Liberal senators are trying to force key players in the scandal involving Sen. Mike Duffy’s expense repayment to testify before special parliamentary hearings.

Liberal Senate leader James Cowan argued before the Senate Tuesday night that a secret deal between Duffy and Prime Minister Stephen Harper’s chief of staff, Nigel Wright, may have violated the privileges of parliamentarians.

Wright stepped down on Sunday after CTV’s Ottawa Bureau Chief Robert Fife reported that he wrote a $90,000 personal cheque to help Duffy repay ineligible living expenses. Duffy also left the Conservative caucus over the growing scandal.

“If there was a connection, if monies were paid, which would influence the decision of a Senate committee, then that is contempt of Parliament and that infringes my privileges as a senator and it infringes privileges of senators, the Senate and interferes, I think, in a spectacular way…with the independence of the Senate,” Cowan told reporters Tuesday evening.

Cowan is arguing that the executive branch interfered in the proceedings of the Senate committee looking at Duffy's expense claims.

If Senate Speaker Noel Kinsella agrees that there was a breach of parliamentary privilege, he could send the issue to a special committee, which would be able to summon witnesses, including Wright.

Cowan suggested to reporters that the prime minister himself could be called as a witness.

Cowan’s motion to refer Duffy’s expense audit “to the appropriate law enforcement agency” was shot down. The audit will instead go back to the same Senate committee for another look.  

Former Liberal Senator Mac Harb also raised a question of privilege in the Senate on Tuesday, suggesting his reputation took a hit when the Senate committee ordered him to pay back $51,482 in improperly claimed living expenses.

Harb was also audited along with Duffy and former Conservative Senator Patrick Brazeau. Both Harb and Brazeau are fighting the orders to repay the money they claimed in living expenses.

Sen. Pamela Wallin’s travel expenses remain the subject of an ongoing audit. She also left the Conservative caucus amid the controversy.

Harb told the Senate that independent auditors found rules around primary residences were not clear, and they did not determine he had broken them.

Conservatives speak out on scandal

Earlier Tuesday, Conservative Sen. Jacques Demers said that senators who are caught abusing taxpayers’ dollars should do more than step down from caucus.

“They should not be a senator,” he said.

Demers made the comments after he attended a Conservative caucus meeting Tuesday morning.

Demers said, while all the facts have yet to emerge, Senators caught fleecing taxpayers should be out of a job.

“If he or she have done wrong and taken money that doesn’t belong to them they should be fired. That’s it. No independent. You’re out,” Demers said.

Demers also said the expense scandal has given him pause to reflect. When asked what that meant, Demers said that if he doesn’t like what he hears once all the facts come out, “I’m going to go.”

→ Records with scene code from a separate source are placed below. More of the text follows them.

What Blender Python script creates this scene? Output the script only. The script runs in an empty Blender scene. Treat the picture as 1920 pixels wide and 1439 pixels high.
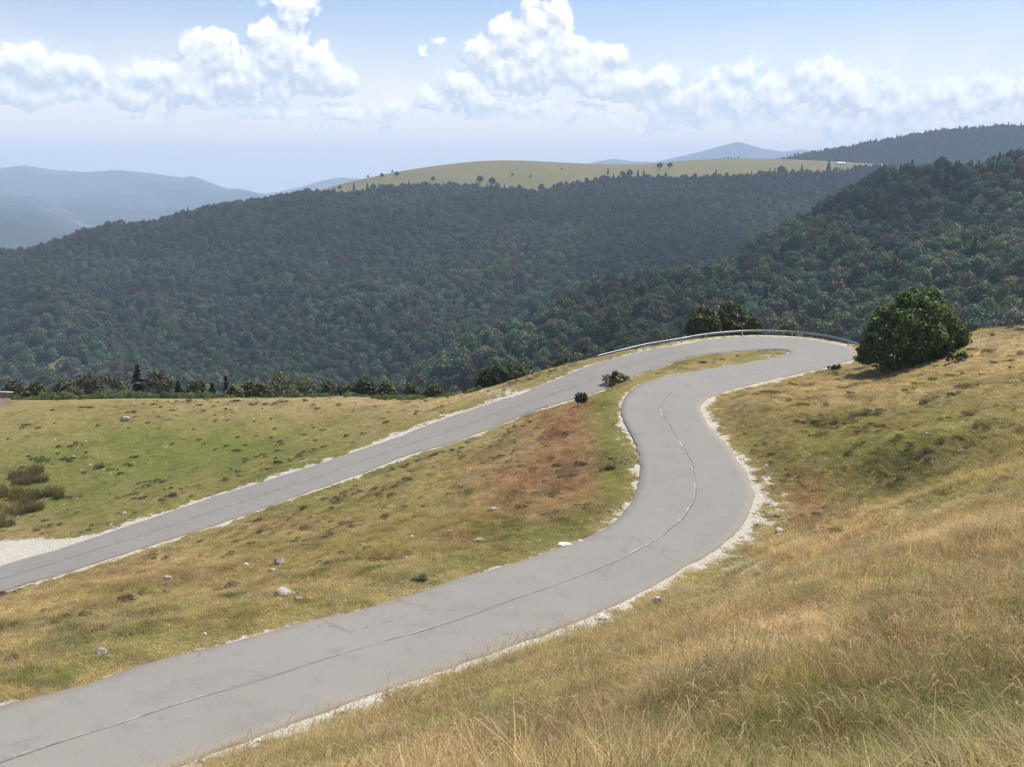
import bpy, math, random
import numpy as np
from mathutils import Vector
rng = np.random.default_rng(7)
random.seed(7)
R = math.radians
SC = bpy.context.scene
COL = SC.collection

# ------------------------------------------------------------------ camera, sky, sun, exposure
F = 1663.0; CX, CY, HZ = 960.0, 719.5, 340.0           # focal length and horizon in photo pixels
PIT = math.atan((CY - HZ) / F); CS, SN = math.cos(PIT), math.sin(PIT)
cd = bpy.data.cameras.new('camera'); cam = bpy.data.objects.new('camera', cd); COL.objects.link(cam)
cd.sensor_width = 36; cd.lens = 36 * F / 1920; cd.clip_end = 120000; cd.clip_start = .1
cam.location = (0, 0, 0); cam.rotation_euler = (R(90) - PIT, 0, 0)
SC.camera = cam
SC.view_settings.view_transform = 'Standard'; SC.view_settings.look = 'None'
SC.view_settings.exposure = 0.80; SC.view_settings.gamma = 1.0
SC.render.engine = 'CYCLES'; SC.cycles.use_denoising = True
SC.cycles.max_bounces = 6; SC.cycles.diffuse_bounces = 3; SC.cycles.transmission_bounces = 3; SC.cycles.volume_bounces = 1
SC.cycles.transparent_max_bounces = 8
SUN_AZ, SUN_EL = 55.0, 60.0
sd = bpy.data.lights.new('sun', 'SUN'); sd.energy = 4.6; sd.angle = R(.53); sd.color = (1, .95, .87)
so = bpy.data.objects.new('sun', sd); COL.objects.link(so)
SUNV = Vector((math.sin(R(SUN_AZ)) * math.cos(R(SUN_EL)), math.cos(R(SUN_AZ)) * math.cos(R(SUN_EL)), math.sin(R(SUN_EL))))
so.rotation_euler = (-SUNV).to_track_quat('-Z', 'Y').to_euler()


class NT:
    """small helper for writing node trees"""
    def __init__(s, tree): s.t = tree; s.n = tree.nodes; s.l = tree.links
    def add(s, typ, **kw):
        n = s.n.new(typ)
        for k, v in kw.items(): setattr(n, k, v)
        return n
    def link(s, a, b): s.l.new(a, b)
    def setin(s, sock, v):
        if hasattr(v, 'is_output') or isinstance(v, bpy.types.NodeSocket): s.l.new(v, sock)
        else: sock.default_value = v
    def math(s, op, a, b=0.0, c=None, clamp=False):
        n = s.n.new('ShaderNodeMath'); n.operation = op; n.use_clamp = clamp
        s.setin(n.inputs[0], a); s.setin(n.inputs[1], b)
        if c is not None: s.setin(n.inputs[2], c)
        return n.outputs[0]
    def vmath(s, op, a, b=None, c=None, out=0):
        n = s.n.new('ShaderNodeVectorMath'); n.operation = op
        s.setin(n.inputs[0], a)
        if b is not None: s.setin(n.inputs[1], b)
        if c is not None: s.setin(n.inputs[2], c)
        return n.outputs[out]
    def mix(s, f, a, b, mode='MIX'):
        n = s.n.new('ShaderNodeMix'); n.data_type = 'RGBA'; n.blend_type = mode
        s.setin(n.inputs[0], f); s.setin(n.inputs[6], a); s.setin(n.inputs[7], b)
        return n.outputs[2]
    def noise(s, vec, scale, detail=3.0, rough=.55, dist=0.0):
        n = s.n.new('ShaderNodeTexNoise'); s.setin(n.inputs['Vector'], vec)
        n.inputs['Scale'].default_value = scale; n.inputs['Detail'].default_value = detail
        n.inputs['Roughness'].default_value = rough; n.inputs['Distortion'].default_value = dist
        return n.outputs[0]
    def ss(s, v, a, b, lo=0.0, hi=1.0):
        n = s.n.new('ShaderNodeMapRange'); n.interpolation_type = 'SMOOTHSTEP'
        s.setin(n.inputs[0], v); n.inputs[1].default_value = a; n.inputs[2].default_value = b
        n.inputs[3].default_value = lo; n.inputs[4].default_value = hi
        return n.outputs[0]
    def lin(s, v, a, b, lo=0.0, hi=1.0):
        n = s.n.new('ShaderNodeMapRange'); s.setin(n.inputs[0], v); n.inputs[1].default_value = a; n.inputs[2].default_value = b
        n.inputs[3].default_value = lo; n.inputs[4].default_value = hi
        return n.outputs[0]


def ray(px, py):
    px = np.asarray(px, float); py = np.asarray(py, float)
    u = (px - CX) / F; v = (CY - py) / F
    return np.stack([u, CS + v * SN, -SN + v * CS], -1)


def azel(px, py):
    d = ray(px, py)
    return math.degrees(math.atan2(d[0], d[1])), math.degrees(math.atan2(d[2], math.hypot(d[0], d[1])))


# world: daylight sky with fair-weather cumulus in it
CLOUDS = [  # photo px centre, px radii, weight
    (45, 125, 82, 40, 1), (0, 160, 100, 34, .8), (150, 128, 42, 34, .9), (110, 168, 105, 24, .6),
    (250, 172, 62, 28, .8), (275, 142, 46, 30, .9), (345, 150, 66, 40, .95), (372, 82, 40, 30, .95), (405, 108, 60, 46, 1), (455, 140, 72, 44, 1),
    (505, 62, 40, 34, 1), (548, 24, 48, 40, 1), (530, 92, 62, 50, 1.05), (580, 128, 64, 50, 1.05), (628, 142, 40, 34, 1), (560, 152, 70, 28, .8),
    (350, 186, 130, 16, .5), (795, 95, 24, 18, .55), (818, 78, 18, 12, .5), (812, 178, 34, 24, .8), (870, 160, 50, 38, .95), (905, 185, 46, 20, .8),
    (900, 92, 38, 34, 1), (955, 72, 48, 44, 1), (1005, 42, 48, 36, 1), (1042, 22, 34, 24, .95), (1030, 92, 76, 56, 1.1), (985, 130, 80, 42, 1),
    (1095, 122, 74, 48, 1.05), (1150, 108, 32, 28, .95), (1150, 158, 90, 38, .95), (1235, 158, 58, 38, .9), (1275, 185, 90, 30, .8),
    (1335, 168, 50, 34, .85), (1395, 132, 46, 26, .8), (1420, 178, 84, 36, .8), (1540, 142, 46, 36, .95), (1585, 172, 80, 40, .9), (1670, 190, 110, 34, .58),
    (1800, 190, 110, 36, .52), (1890, 175, 70, 30, .52), (510, 212, 74, 16, .5), (640, 212, 56, 22, .6), (725, 208, 46, 24, .55), (300, 222, 44, 12, .45),
    (1010, 205, 190, 22, .4), (1330, 222, 240, 22, .4), (1700, 232, 260, 26, .4), (640, 245, 90, 12, .3),
]
w = bpy.data.worlds.new('World'); SC.world = w; w.use_nodes = True
N = NT(w.node_tree); N.n.clear()
gt = bpy.data.node_groups.new('cumulus_density', 'ShaderNodeTree')
gt.interface.new_socket('AzEl', in_out='INPUT', socket_type='NodeSocketVector')
gt.interface.new_socket('Density', in_out='OUTPUT', socket_type='NodeSocketFloat')
G = NT(gt); gi = G.add('NodeGroupInput'); go = G.add('NodeGroupOutput')
p0 = gi.outputs[0]
wn = G.add('ShaderNodeTexNoise'); wn.inputs['Scale'].default_value = .55; wn.inputs['Detail'].default_value = 4; G.link(p0, wn.inputs['Vector'])
warp = G.vmath('SUBTRACT', wn.outputs['Color'], (.5, .5, .5))
pw = G.vmath('MULTIPLY_ADD', warp, (1.5, 1.3, 0), p0)
acc = None
for (px, py, rx, ry, wt) in CLOUDS:
    a, e = azel(px, py); sx, sy = math.degrees(rx / F) * 1.12, math.degrees(ry / F) * 1.12
    q = G.vmath('MULTIPLY_ADD', pw, (1 / sx, 1 / sy, 0), (-a / sx, -e / sy, 0))
    ln = G.vmath('LENGTH', q, out=1)
    b = G.math('MULTIPLY_ADD', G.math('MULTIPLY', ln, ln), -wt * .8, wt * .8)
    acc = b if acc is None else G.math('SMOOTH_MAX', acc, b, .10)
n1 = G.noise(p0, .75, 7, .58, .3)
vo = G.add('ShaderNodeTexVoronoi'); vo.feature = 'SMOOTH_F1'; vo.inputs['Scale'].default_value = 1.25; vo.inputs['Smoothness'].default_value = .6
if 'Detail' in vo.inputs: vo.inputs['Detail'].default_value = 2.0
G.link(pw, vo.inputs['Vector'])
puff = G.math('MULTIPLY_ADD', vo.outputs['Distance'], -.55, .22)
d = G.math('ADD', acc, G.math('MULTIPLY_ADD', n1, .95, -.50))
d = G.math('ADD', G.math('ADD', d, puff), .13)
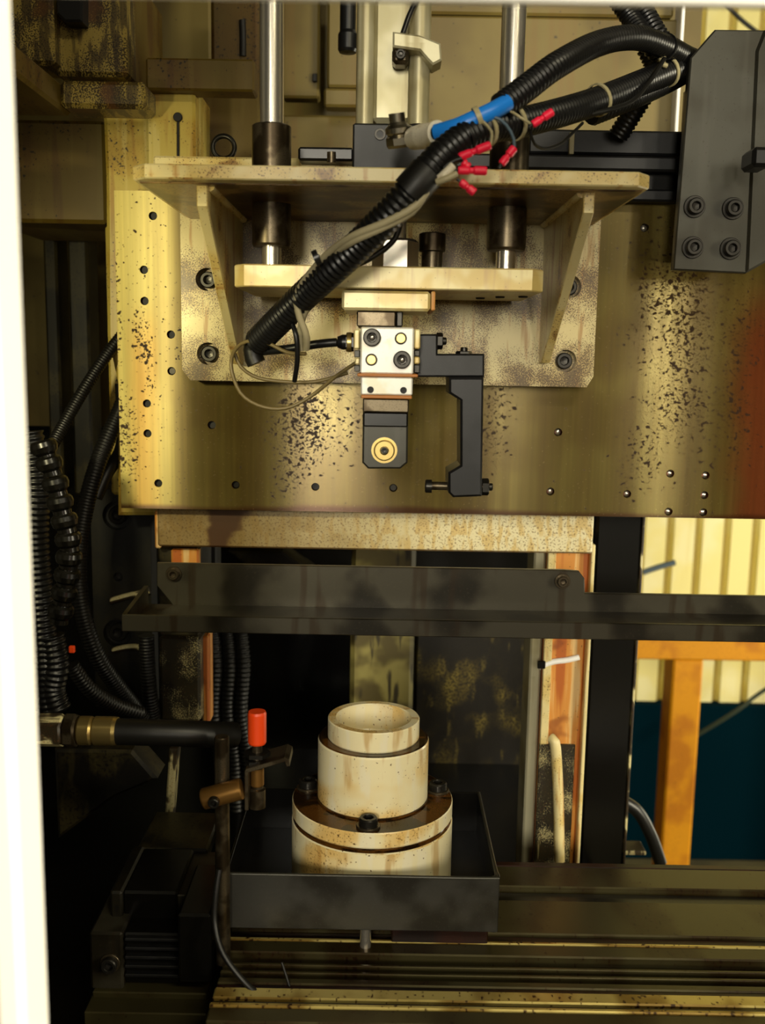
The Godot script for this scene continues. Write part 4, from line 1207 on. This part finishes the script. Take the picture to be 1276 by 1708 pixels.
# ---------------------------------------------------------------- drip pan and the white fixture
func build_fixture() -> void:
	var lx: float = P(372, 1500, 0.795).x
	var rx: float = P(832, 1500, 0.795).x
	var y0 := 1.061
	var ft: float = P(640, 1463, 0.795).y
	var bt := ft - 0.004
	var pan := thing("drip_pan", "black oily sheet metal drip pan with a grey front wall under the white fixture", "drip pan", Vector3(0, y0, -0.88))
	part("floor_sheet", B.new().box(Vector3((lx + rx) * 0.5, y0 + 0.0015, -0.885), Vector3(rx - lx, 0.003, 0.18), 0.0005), M.oily_black, pan)
	part("front_wall", B.new().box(Vector3((lx + rx) * 0.5, (y0 + ft) * 0.5, -0.796), Vector3(rx - lx, ft - y0, 0.003), 0.001), M.pan_steel, pan)
	part("side_wall", B.new().box(Vector3(rx - 0.0012, (y0 + bt) * 0.5, -0.886), Vector3(0.0024, bt - y0, 0.18), 0.0008), M.oily_black, pan)
	part("side_wall", B.new().box(Vector3(lx + 0.0012, (y0 + bt) * 0.5, -0.886), Vector3(0.0024, bt - y0, 0.18), 0.0008), M.oily_black, pan)
	part("rear_wall", B.new().box(Vector3((lx + rx) * 0.5, (y0 + bt) * 0.5, -0.976), Vector3(rx - lx, bt - y0, 0.0024), 0.0008), M.oily_black, pan)
	part("rim", B.new().tube([Vector3(lx, ft, -0.796), Vector3(0, ft, -0.796), Vector3(rx - 0.006, ft, -0.796), Vector3(rx - 0.001, ft, -0.8), Vector3(rx - 0.001, ft - 0.003, -0.83), Vector3(rx - 0.001, bt, -0.975)], 0.0016, 8), M.grey_sheet, pan)
	part("corner", B.new().tube([Vector3(rx - 0.003, y0, -0.798), Vector3(rx - 0.003, (y0 + ft) * 0.5, -0.798), Vector3(rx - 0.003, ft, -0.798)], 0.0035, 10), M.pan_steel, pan)
	var sup := thing("pan_support", "rusty flat support under the drip pan", "support", Vector3(0.05, 1.04, -0.83))
	part("flat", B.new().box(Vector3(P(735, 1550, 0.8).x, 1.05, -0.84), Vector3(0.085, 0.02, 0.06), 0.001), M.bed_rust, sup)
	var pin := thing("support_pin", "short bright steel pin under the drip pan", "pin", Vector3(P(608, 1550, 0.8).x, 1.04, -0.81))
	var pb := B.new()
	pb.xf = Transform3D(Basis(), Vector3(P(610, 1550, 0.81).x, 0, -0.805))
	pb.lathe([[0.0, 1.039], [0.005, 1.039], [0.005, 1.061], [0.0, 1.061]], 16)
	part("pin", pb, M.chrome, pin)
	# fixture: stacked round nylon parts
	var cx: float = P(622, 1290, 0.89).x
	var cz := -0.885
	var f := thing("nylon_fixture", "stacked white nylon rings stained brown standing in the black drip pan", "fixture", Vector3(cx, y0, cz))
	var xf := Transform3D(Basis(), Vector3(cx, 0, cz))
	var b := B.new()
	b.xf = xf
	b.lathe([[0.0, y0 + 0.003], [0.0735, y0 + 0.003], [0.0755, y0 + 0.006], [0.0755, 1.1225], [0.0735, 1.1238], [0.072, 1.1238]], 64)
	part("base_ring", b, M.nylon, f)
	b = B.new()
	b.xf = xf
	b.lathe([[0.0745, 1.1235], [0.0722, 1.1248], [0.0722, 1.1265], [0.0743, 1.1278]], 64)
	part("joint", b, M.oily_brown, f)
	b = B.new()
	b.xf = xf
	b.lathe([[0.072, 1.1276], [0.0742, 1.1276], [0.0752, 1.129], [0.0752, 1.1415], [0.0745, 1.1425]], 64)
	var fl := part("flange", b, M.nylon, f)
	b = B.new()
	b.xf = xf
	b.lathe([[0.0746, 1.1424], [0.0525, 1.1428], [0.0525, 1.1445], [0.045, 1.1445]], 64)
	part("flange_top", b, M.oily_brown, f, "oily brown top face")
	b = B.new()
	b.xf = xf
	b.lathe([[0.0500, 1.143], [0.0516, 1.145], [0.0516, 1.1995], [0.0508, 1.2012]], 64)
	part("body", b, M.nylon, f)
	b = B.new()
	b.xf = xf
	b.lathe([[0.0509, 1.2012], [0.049, 1.2018], [0.0425, 1.2018], [0.0425, 1.199]], 64)
	part("ledge", b, M.oily_brown, f)
	b = B.new()
	b.xf = xf
	b.lathe([[0.0418, 1.2015], [0.0426, 1.203], [0.0426, 1.2195], [0.0418, 1.2206], [0.0352, 1.2206], [0.0344, 1.2195], [0.0335, 1.196], [0.031, 1.192], [0.0, 1.192]], 64)
	part("top_ring", b, M.nylon, f)
	for q in [[0.0, 0.063], [1.48, 0.0635], [-1.5, 0.0635], [2.6, 0.063]]:
		var an: float = q[0]
		var o := Vector3(cx + sin(an) * q[1], 1.1428, cz + cos(an) * q[1]) if an == 0.0 else Vector3(cx + sin(an * 1.2) * q[1], 1.1428, cz + cos(an * 1.2) * q[1])
		if an == 0.0:
			o.x -= 0.003
		piece("washer", shared.washer, M.dark_steel, fl, o, Vector3(0, 1, 0), 0.0108)
		piece("bolt", shared.socket, M.bolt_black, fl, o + Vector3(0, 0.0005, 0), Vector3(0, 1, 0), 0.0084)


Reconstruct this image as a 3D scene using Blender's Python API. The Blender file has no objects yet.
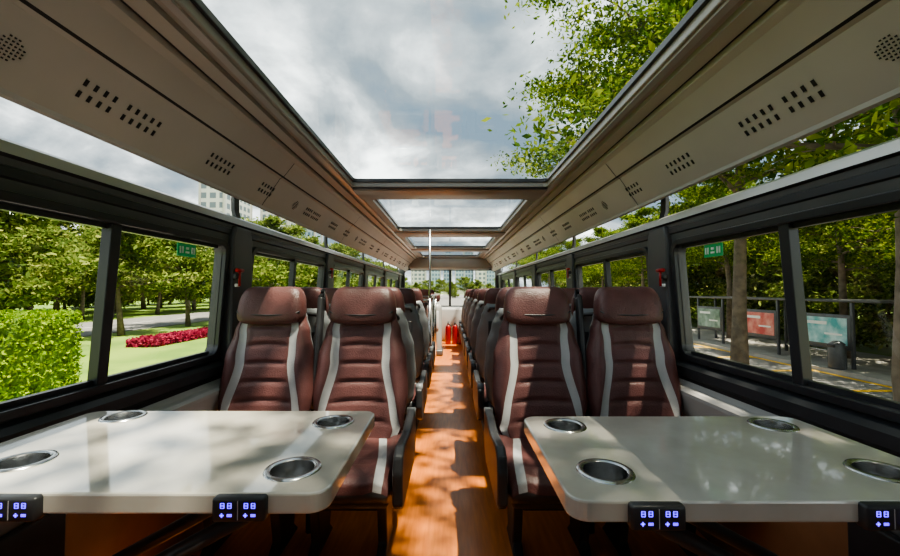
import bpy, bmesh, math, random
import numpy as np
from mathutils import Vector, Matrix
random.seed(7); np.random.seed(7)
CZ=1.1
scene=bpy.context.scene
COL=scene.collection

# ------------------------------------------------------------ materials
def mat(name,color,rough=0.5,metal=0.0,var=0.08,scale=8.0,bump=0.0,bscale=60.0,coat=0.0,color2=None,stretch=(1,1,1)):
    m=bpy.data.materials.new(name); m.use_nodes=True
    nt=m.node_tree; N=nt.nodes; L=nt.links
    b=N['Principled BSDF']
    b.inputs['Roughness'].default_value=rough; b.inputs['Metallic'].default_value=metal
    b.inputs['Coat Weight'].default_value=coat
    tc=N.new('ShaderNodeTexCoord'); mp=N.new('ShaderNodeMapping'); mp.inputs['Scale'].default_value=stretch
    L.new(tc.outputs['Object'],mp.inputs['Vector'])
    nz=N.new('ShaderNodeTexNoise'); nz.inputs['Scale'].default_value=scale; nz.inputs['Detail'].default_value=5
    L.new(mp.outputs['Vector'],nz.inputs['Vector'])
    cr=N.new('ShaderNodeValToRGB')
    c=color
    if color2 is None:
        lo=tuple(x*(1-var) for x in c); hi=tuple(min(1,x*(1+var)) for x in c)
    else: lo=c; hi=color2
    cr.color_ramp.elements[0].position=0.35; cr.color_ramp.elements[1].position=0.65
    cr.color_ramp.elements[0].color=(*lo,1); cr.color_ramp.elements[1].color=(*hi,1)
    L.new(nz.outputs['Fac'],cr.inputs['Fac']); L.new(cr.outputs['Color'],b.inputs['Base Color'])
    if bump>0:
        n2=N.new('ShaderNodeTexNoise'); n2.inputs['Scale'].default_value=bscale; n2.inputs['Detail'].default_value=3
        L.new(mp.outputs['Vector'],n2.inputs['Vector'])
        bp=N.new('ShaderNodeBump'); bp.inputs['Strength'].default_value=bump; bp.inputs['Distance'].default_value=0.01
        L.new(n2.outputs['Fac'],bp.inputs['Height']); L.new(bp.outputs['Normal'],b.inputs['Normal'])
    return m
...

Several Conservative MPs and Senators stopped to speak with reporters as they made their way into Tuesday morning’s meeting. While a number of MPs either refused to address the ongoing Senate expenses scandal or stuck to talking points, others expressed their disappointment.

“My constituents are not happy, my supporters are not happy, I am not happy,” Foreign Affairs Minister John Baird said. “I think what my constituents are telling me is that they want the Prime Minister to lay down the law. This type of behaviour is absolutely unacceptable.”

Heritage Minister James Moore said Canadians expect Parliamentarians and Senators to “respect taxpayer dollars” and anybody not doing that “should leave.”

When asked what his constituents are saying to him about the scandal and whether Duffy should resign, Moore replied:

“I think Canadians expect Members of Parliament and Senators to respect taxpayers’ dollars,” Moore told reporters. “Anybody who’s here not respecting that commitment to Canadians, they should get out, they should leave.”

The Prime Minister’s Office insists that Harper did not know about the payout to Duffy or about any aspects of the secret arrangement.

When asked if the prime minister knew of the deal between Wright and Duffy, Moore said he didn’t know, but has been told “that’s not the case.”

Demers told reporters that there were many occasions when he was an NHL head coach that he didn’t know everything that was happening with his team. Demers said he trusts the prime minister.

“There’s a lot of things that were done behind my back as a coach and I didn’t know about it and I found out after the fact,” Demers said. “I’m just saying I know Mr. Harper is an honest person.”

During Tuesday’s caucus meeting, Harper told Conservative senators and MPs, as well as reporters who were permitted to observe his opening remarks, that he is “not happy” about the conduct of parliamentarians “and the conduct of my own office.”

He also suggested that anyone seeking to use their place in Parliament for their own benefit “should make other plans.”